JUAN TRAVNIK

From Flesh to Stone
There are some things for which three words are three too many, and three thousand words that many words too less, and this is one of them.
William Faulkner.


Claromecó, 2006 #1. – C-print – 47.2 x 23.6 in


Citibank. Buenos Aires, 2005. – C-print - 47.2 x 23.6 in.


Citibank. Buenos Aires, 2005. – C-print - 47.2 x 23.6 in.


Claromecó, 2006 #4. – C-print - 47.2 x 23.6 in.


HSBC. Buenos Aires, 2005. – C- print - 47.2 x 23.6 in.


Claromecó, 2006 #7 – C-print- 47.2 x 23.6 in.

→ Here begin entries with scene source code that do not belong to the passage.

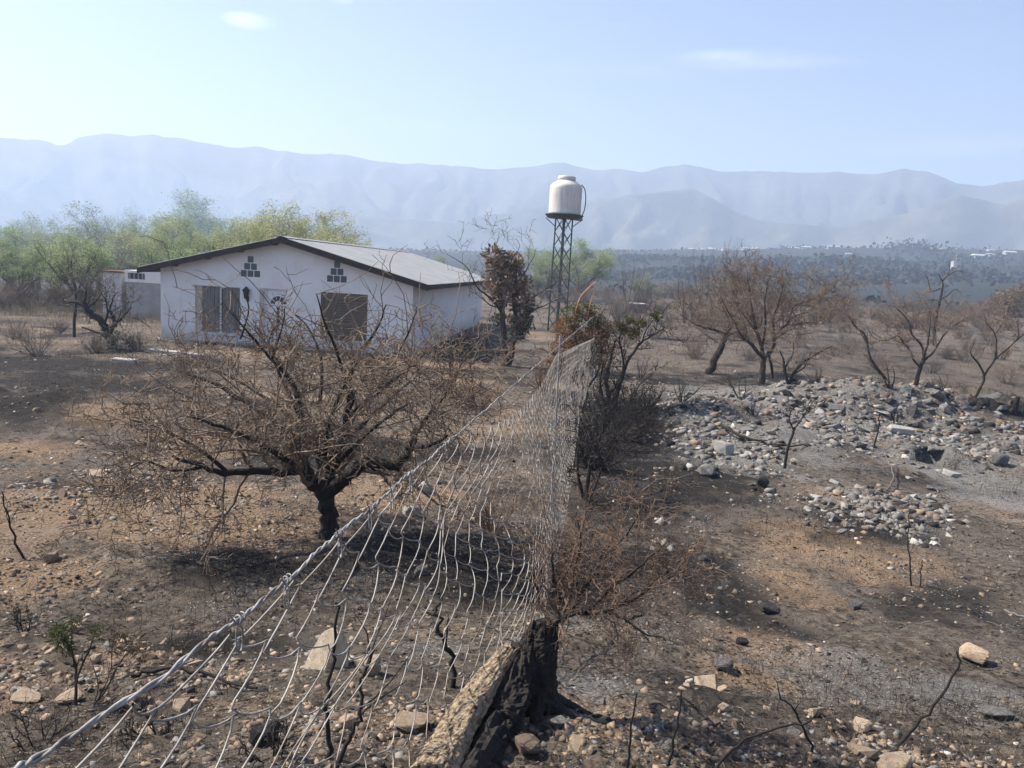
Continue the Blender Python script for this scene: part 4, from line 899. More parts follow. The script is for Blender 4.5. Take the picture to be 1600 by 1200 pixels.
# ------------------------------------------------------------------ trees of the wood and the far brush
WL = [mk('willow_leaf_%s' % k, [(.3, a), (.65, b)], .6, .7, 30, 0, trans=.4, attr='tint') for k, a, b in (('green', (.19, .25, .12), (.33, .39, .21)), ('yellow', (.28, .30, .12), (.44, .44, .21)), ('grey', (.18, .215, .15), (.28, .31, .22)))]
HAZ = mk('grey_wood', [(.3, (.07, .06, .05)), (.6, (.14, .125, .11))], 3, .9, 40, 0)
spw = [dict(n=7, w=.10, u=.10, c=7, t0=.25, a=(22, 50), lr=.50, rr=.5, s=5, part='trunk', taper=.25), dict(n=5, w=.16, u=.10, c=6, t0=.15, a=(22, 55), lr=.5, rr=.5, s=3, part='trunk'), dict(n=4, w=.2, u=.06, c=3.5, t0=.1, a=(25, 60), lr=.5, rr=.6, s=3, part='crown'), dict(n=3, w=.25, u=-.03, s=3, part='crown')]
def willow_meshes(seed, nleaf, mat, size=.085, up=True, lim=9, mats=None):
    R = random.Random(seed); out = {'trunk': [], 'crown': [], 'tips': []}; H0 = 7.0
    tr = [(0, 0, -.3), (R.gauss(0, .08), R.gauss(0, .08), .7), (R.gauss(0, .15), R.gauss(0, .15), 1.5)]
    out['trunk'].append((*resample(tr, [.22, .16], 7, R, .01), 6))
    for i in range(lim):
        a = i / lim * 6.283 + R.uniform(-.4, .4); e = R.uniform(.12, .85); d = vn((math.cos(a) * e, math.sin(a) * e, 1))
        grow(R, (tr[-1][0], tr[-1][1], R.uniform(.6, 1.5)), d, R.uniform(3.4, 5.2), .08, 0, spw, out)
    tips = np.array([q for pl in out['tips'] for q in pl[1:]] + [q for pts, _, _ in out['crown'] for q in pts[2:]])
    r = np.random.default_rng(seed)
    # leaves gather on some sprays more than on others
    w = np.clip(.6 + 1.6 * fbm(tips[:, 0] / .8 + tips[:, 2] / 1.7, tips[:, 1] / .8 - tips[:, 2] / 1.3, 3, seed), .02, None); w /= w.sum()
    C = tips[r.choice(len(tips), nleaf, p=w)] + r.normal(0, .2, (nleaf, 3)) if nleaf else None
    A = tubes(out['trunk']); A.materials.append(HAZ); B = tubes(out['crown']); B.materials.append(HAZ)
    L_ = None
    if nleaf: L_ = leafquads(C, size, .42, name='leaves', seed=seed); L_.materials.append(mat)
    top = max(q[2] for pl in out['tips'] for q in pl)
    return A, B, L_, top
KIND = {}
def far_tree(name, kind, px, Z, ytop, label, group, wide=1.0, seed=0):
    if kind not in KIND:
        k, sd = kind
        if k == 'bare': KIND[kind] = willow_meshes(sd + 100, 0, None, lim=4)
        else: KIND[kind] = willow_meshes(sd, {'green': 14000, 'yellow': 14000, 'grey': 9500, 'dense': 19000}[k], WL[{'green': 0, 'yellow': 1, 'grey': 2, 'dense': 0}[k]], .06)
    A, B, L_, top = KIND[kind]
    q = P(px, ytop, Z); z = zg(q[0], q[1]); h = max(q[2] - z, 1.5); s = h / top
    t = empty(name, (q[0], q[1], z), seed * 1.7); t.scale = (s * wide * 1.35, s * wide * 1.35, s)
    tag(t, label, 'tree', group); link('trunk', A, None, t); link('twigs', B, None, t)
    if L_: link('leaves', L_, None, t)['kind'] = 'stuff'
    return t
WG = 'pale willows of the wood behind the house'
left = [('green', 1, 30, 44, 372, 1.2, 'pale green willow at the left edge of the wood, front row'), ('green', 2, 82, 46, 358, 1.1, 'green willow in the front row left of the thin dark trunk'), ('green', 3, 118, 42, 345, 1.15, 'wide pale green willow above the gnarled tree'), ('grey', 1, 175, 48, 362, 1.1, 'grey green sparse tree above the outbuilding'),
    ('green', 1, -20, 52, 335, 1.2, None), ('green', 2, 45, 56, 333, 1.1, None), ('grey', 2, 95, 58, 345, 1.0, None), ('green', 3, 150, 58, 338, 1.0, None), ('grey', 1, 168, 55, 318, .9, 'taller grey green tree rising over the front willows on the left'), ('green', 2, 210, 54, 330, 1.0, None), ('green', 1, 250, 58, 330, 1.0, None), ('grey', 2, 285, 60, 333, 1.0, None),
    ('dense', 1, 330, 68, 305, 1.2, 'dark round-topped tree, tallest of the wood behind the roof'), ('green', 3, 300, 66, 328, 1.0, None), ('yellow', 1, 395, 52, 332, 1.1, 'yellow green willow above the left roof slope'), ('yellow', 2, 438, 54, 316, 1.05, 'brightest yellow willow just left of the roof ridge'), ('green', 1, 368, 62, 340, 1.0, None), ('yellow', 1, 480, 58, 322, 1.0, 'yellow green willow just right of the roof ridge'),
    ('grey', 1, 515, 62, 330, .9, 'thin grey willow right of the roof ridge'), ('green', 2, 545, 66, 362, .9, None), ('yellow', 2, 345, 52, 352, 1.0, None), ('green', 3, 240, 48, 360, 1.0, None), ('yellow', 1, 420, 46, 345, .9, None), ('green', 2, 300, 46, 362, 1., None), ('grey', 2, 60, 70, 345, 1.2, None), ('grey', 1, 10, 64, 340, 1.2, None), ('grey', 1, 220, 68, 340, 1.2, None), ('grey', 2, 130, 72, 345, 1.2, None), ('green', 1, -75, 46, 350, 1.2, None), ('green', 3, -130, 50, 340, 1.2, None), ('yellow', 2, 570, 70, 372, .7, None), *[(('green', 'yellow', 'grey')[q % 3], 1 + q % 2, x_, 50 + (q * 7) % 14, y_, 1.1, None) for q, (x_, y_) in enumerate(((10, 352), (60, 348), (135, 352), (195, 345), (232, 342), (275, 340), (318, 338), (365, 345), (410, 330), (455, 328), (500, 336), (530, 350), (340, 345), (470, 350)))], ('green', 1, 700, 72, 398, .8, 'small yellow green tree just over the right roof slope')]
for i, (k, sd, px, Z, yt, wd, lab) in enumerate(left):
    far_tree('willow_tree', (k, sd), px, Z, yt, lab or '%s willow %s' % ({'green': 'hazy pale green', 'yellow': 'hazy yellow green', 'grey': 'faint grey green', 'dense': 'dense'}[k], 'in the back of the wood left of the outbuilding' if px < 150 else 'rising over the outbuilding and left eave' if px < 290 else 'over the left roof slope of the house' if px < 445 else 'over the roof right of its ridge'), WG, wd, i)
t = empty('dead_trunk', G(116, 527)); tag(t, 'thin dark bare trunk standing before the willows at the left', 'tree')
bl = np.array(t.location); link('trunk', tubes([([tuple(bl - [0, 0, .1]), tuple(np.array(P(116, 500, depth(bl)))), tuple(P(119, 478, depth(bl))), tuple(P(117, 440, depth(bl)))], [.06, .055, .05, .03], 7)], bl), BLACK, t)
sm_ = P(110, 455, 58); bm = bmesh.new(); bmesh.ops.create_uvsphere(bm, u_segments=40, v_segments=20, radius=1)
t_ = NT('smoke'); pv = t_.n('ShaderNodeVolumePrincipled'); pv.inputs['Color'].default_value = (.58, .75, 1.0, 1); pv.inputs['Density'].default_value = .013; pv.inputs['Density Attribute'].default_value = ''
t_.l(pv.outputs[0], t_.n('ShaderNodeOutputMaterial').inputs['Volume'])
o = tag(link('smoke', bm_mesh('smoke', bm), t_.m), 'thin blue smoke hanging in the willow wood', 'smoke', kind='stuff'); o.location = (sm_[0] - 2, 62, 2.5); o.scale = (24, 19, 7.5)
# beyond the tower and the flat
for i, (k, sd, px, Z, yt, wd, lab) in enumerate((('dense', 1, 918, 105, 372, 1.3, 'dark green round tree behind the right side of the lattice tower'), ('green', 3, 862, 98, 378, 1.1, 'pale green tree behind the left side of the lattice tower'), ('grey', 2, 838, 90, 415, 1.2, 'grey tree low behind the ivy tree and tower'), ('bare', 2, 986, 62, 396, .55, 'slim leafless tree standing alone right of the tower'), ('bare', 1, 1100, 75, 372, .5, 'left one of two tall hazy leafless trees behind the leaning tree'), ('bare', 2, 1145, 78, 366, .5, 'right one of two tall hazy leafless trees behind the leaning tree'), ('bare', 3, 952, 48, 452, .5, 'small ashen leafless tree behind the scorched bush'), ('bare', 1, 1122, 66, 395, .9, 'grey leafless tree between the two tall hazy ones'), ('bare', 3, 1075, 60, 415, .9, 'short grey leafless tree left of the two tall hazy ones'), ('grey', 1, 1010, 88, 425, 1.4, 'dull grey thicket tree behind the fence end'))):
    far_tree('distant_tree', (k, sd), px, Z, yt, lab, 'trees beyond the burnt flat', wd, i + 3)
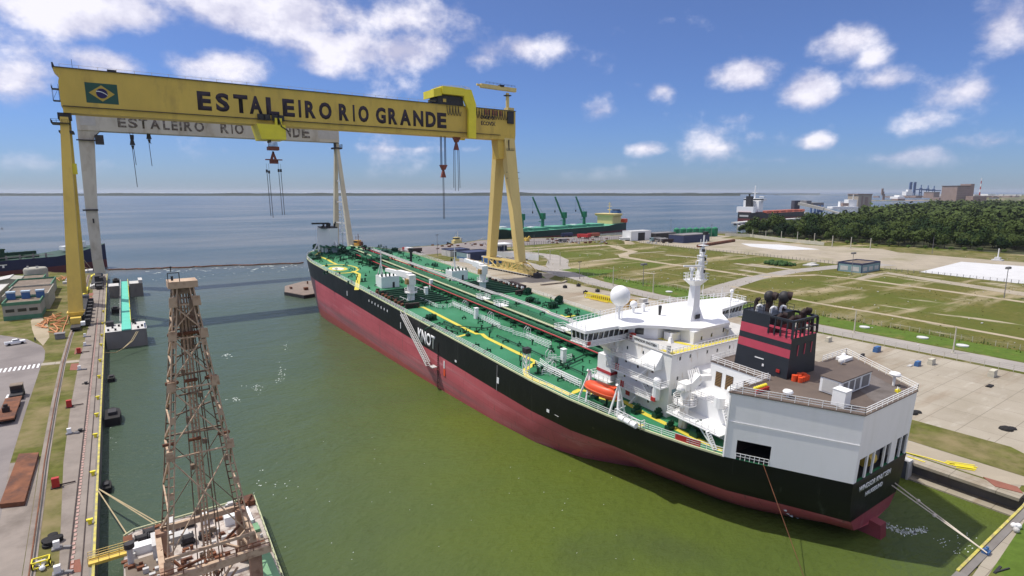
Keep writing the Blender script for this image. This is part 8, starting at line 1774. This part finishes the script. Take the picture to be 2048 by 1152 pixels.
for i, (x, lab) in enumerate(((1821, 'tall blue port crane, leftmost with a thin raised jib'), (1829, 'tall blue port crane, second, with a level head'), (1842, 'blue container crane with long boom, third from the left'), (1856, 'blue container crane with dark boom, fourth in the row'), (1868, 'pale blue container crane at the right end of the row'))):
    tp_ = 364 if i < 2 else 372 + i; d = 3700 + i * 60
    ls = [(x - 2.2, x - 1.5, tp_ + 2, 396, d, 8), (x + 1.5, x + 2.2, tp_ + 2, 396, d, 8), (x - 2.4, x + 2.4, 384, 386, d, 8)]
    if i < 2: ls += [(x - .6, x + .6, tp_, tp_ + 20, d, 6), (x - 2, x + 3, tp_ + .6, tp_ + 1.8, d, 6)]
    else: ls += [(x - 10, x + 14, tp_ + 4, tp_ + 6, d + 2, 8), (x - .5, x + .5, tp_ - 4, tp_ + 4, d, 6)]
    far_thing('port_crane', lab, 'crane', [('frame', m_farblue, ls)], 'blue cranes of the far port')
far_thing('warehouse', 'tan warehouse right of the blue port cranes', 'building', [('wall', m_far, [(1868, 1880, 384, 396, 3300, 80)]), ('roof', m_lgrey, [(1867.5, 1880.5, 383.4, 384.2, 3298, 84)])])
tsb = far_thing('silo_block', 'tall brown silo block with a higher tower at its right end', 'silo', [('wall', m_far, [(1914, 1940.5, 372, 402, 2500, 90)]), ('tower', m_far, [(1940.6, 1947.5, 368, 402, 2500, 60)]), ('roof', mat('dark roof far', (.13, .10, .09), .9, .1, .1), [(1913.7, 1941, 371.3, 372.3, 2498, 94)])])
b = MB()
for k in range(7): fbox(b, 1914.4, 1940, 374.5 + k * 3.6, 375.3 + k * 3.6, 2499.4, .5)
b.build('floor_band', mat('far band', (.34, .26, .23), .9, .1, .1), tsb)
ch = empty('chimney', (0, 0, 0), 'thin red and white banded chimney right of the tall silo', 'chimney'); c0 = FP(1960, 3000)
for k in range(6): z0 = fz(390 - k * 5.6, 3000); z1 = fz(390 - (k + 1) * 5.6, 3000); MB().tube(Vector((c0.x, c0.y, z0)), Vector((c0.x, c0.y, z1)), 2.9 - k * .2, 10, r2=2.7 - k * .2).build('band', m_red if k % 2 == 0 else m_white, ch)
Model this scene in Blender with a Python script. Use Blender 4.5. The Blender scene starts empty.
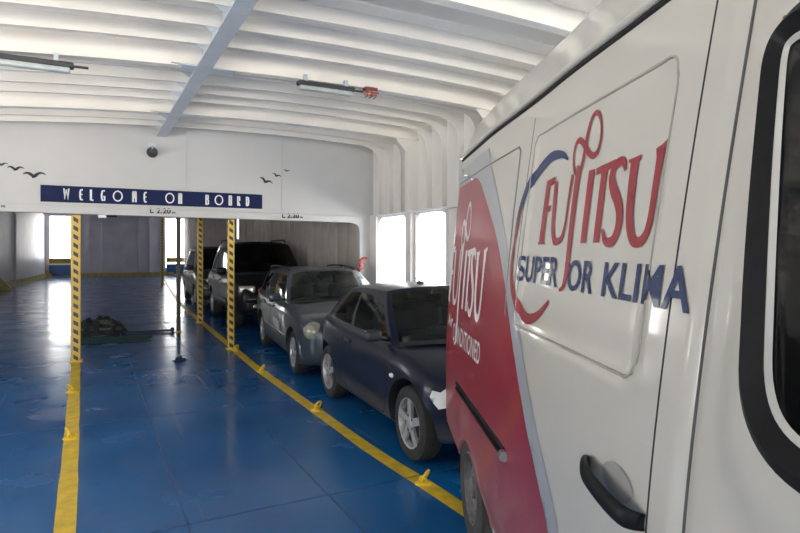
import bpy, bmesh, math, random
from mathutils import Vector, Matrix
C = bpy.context.scene.collection
PI = math.pi
random.seed(7)
# ------------------------------------------------------------------ camera, world, exposure
cd = bpy.data.cameras.new('camera'); cam = bpy.data.objects.new('camera', cd); C.objects.link(cam)
cd.sensor_fit = 'HORIZONTAL'; cd.sensor_width = 36.0; cd.lens = 36.0*580/800
cd.shift_y = -16.5/800; cd.clip_start = .03; cd.clip_end = 400
cam.location = (0, 0, 1.75); cam.rotation_euler = (PI/2, 0, -math.radians(28.1))
bpy.context.scene.camera = cam
w = bpy.data.worlds.new('sky'); bpy.context.scene.world = w; w.use_nodes = True
nt_ = w.node_tree; bg = nt_.nodes['Background']; bg.inputs[0].default_value = (1.0, .955, .885, 1)
# bright hazy sky above, warm brighter half added below to light the ceiling
tc_ = nt_.nodes.new('ShaderNodeTexCoord'); sp_ = nt_.nodes.new('ShaderNodeSeparateXYZ'); mr_ = nt_.nodes.new('ShaderNodeMapRange')
nt_.links.new(tc_.outputs['Generated'], sp_.inputs[0]); nt_.links.new(sp_.outputs['Z'], mr_.inputs['Value'])
mr_.inputs['From Min'].default_value = -.12; mr_.inputs['From Max'].default_value = .12
mr_.inputs['To Min'].default_value = 10.0; mr_.inputs['To Max'].default_value = 5.0
mc_ = nt_.nodes.new('ShaderNodeMix'); mc_.data_type = 'RGBA'; mf_ = nt_.nodes.new('ShaderNodeMapRange'); nt_.links.new(sp_.outputs['Z'], mf_.inputs['Value'])
mf_.inputs['From Min'].default_value = -.12; mf_.inputs['From Max'].default_value = .25; nt_.links.new(mf_.outputs[0], mc_.inputs['Factor'])
mc_.inputs['A'].default_value = (1.0, .93, .835, 1); mc_.inputs['B'].default_value = (.90, .96, 1.0, 1); nt_.links.new(mc_.outputs['Result'], bg.inputs[0])
nt_.links.new(mr_.outputs[0], bg.inputs[1])
vs = bpy.context.scene.view_settings
vs.view_transform = 'Standard'; vs.look = 'None'; vs.gamma = 1; vs.use_curve_mapping = False; vs.exposure = 0.95
try:
    bpy.context.scene.cycles.use_denoising = True
    bpy.context.scene.cycles.max_bounces = 10; bpy.context.scene.cycles.diffuse_bounces = 7
    bpy.context.scene.cycles.sample_clamp_indirect = 6
except Exception: pass
def portal(name, loc, rot, sx, sy, power=0, col=(1, 1, 1)):
    # daylight entering through an opening of the hull
    ld = bpy.data.lights.new(name, 'AREA'); ld.shape = 'RECTANGLE'; ld.size = sx; ld.size_y = sy
    ld.energy = power; ld.color = col
    if not power: ld.cycles.is_portal = True
    o = bpy.data.objects.new(name, ld); C.objects.link(o); o.location = loc; o.rotation_euler = rot
    return o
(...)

If landscape is the product of visual perception, Juan Travnik (Buenos Aires, 1950) has built, over time, a personal topography that is the fruit of his contemplation. His landscapes reveal an appreciation of the world as well as his conception of photography.
As every great work of art, Travnik´s images are characterized by the consistency of their internal laws. His photographs, which conform to this rule, form part of a continuum that had black-and-white medium-size prints as its point of departure and arrived naturally at the current panoramic C-prints. Photographs of the neighborhood, the city center, the beach or the countryside. Or the other way round, as if one walked backwards: the countryside, the beach, the city center and the neighborhood. All of them translated into the language of the author, who builds a language within a language, a territory within the territory. These are circumscribed, marked spaces that refer not so much to a series of more or less objective values regarding the world, but rather to a series of personal convictions. Along this road, form is investigated, polished, and inscribed in the sensitive surface of silver. This search does not imply abstraction or an absence of content; it rather implies explorations of aesthetic procedures charged with sufficient experience and ambiguity to produce in the viewer a desolate feeling of dismay. The eye must get used to what did not exist; hence the almost ritual disorientation that these images produce in terms of artworks.
Faithful to a personal vision, Travnik´s photographs are identifiable due to the concision of their details, their textures, the ephemeral light nuances; the repertory of arranged elements that put our haptic aptitudes to the test. And although the prestige of photographs is not based on appearances, what is ultimately decisive is the photographer’s relationship with the technique he uses to consummate the photographic act. Travnik is impelled by the wish to attain an increasing knowledge of the tools of his trade, in order to be able to use them more efficiently in favor of a more transcendent program of which his whole oeuvre represents a series of variations: historical pain, identities, the poetic disenchantment derived from a changing world, and the distressed beauty of abandoned objects as conditions of the world we inhabit.
By contrast with the phenomena of a snapshot, using a plate camera and resorting to delayed exposure at the time of each shot, he captures in his photographs an original time, a time of introspection that makes way for a suggestive intimacy.
Unfurnished cities, transfigured street corners, shop-windows, façades, and fields, propitiate the illusion of an aura without any artifice. A strange and healthy situation for photography, which reserves as a last refuge for the human face this unrepeatable appearance of remoteness, this most particular weft of time and space. In a Benjaminian sense, it is understood.
From the open planes to the specific details, Travnik has succeeded in delimiting his aesthetic program, his ever-expanding territory.
The poetics of the action is the shadow that constitutes its imprint, from where it unravels the essence of things. Hence its laws, its own laws, independent of vogues. This rigorous program is achieved by a handful of artists, and it demands strictness, hard work, intelligence and talent.
As a delimited territory, as a state within a state, Travnik´s region is of the same order as Faulkner’s Yoknapatawpha in the field of literature, and of the other paradoxical ones (from north to south): Comala, Santa Maria and Gral. Belgrano, on the shores of the Salado River.
Inhabited and inhabitable territories, real in and by themselves, outlining their relief in the light of a series of original values. Territories that ultimately determine a certain particular relationship with the visible.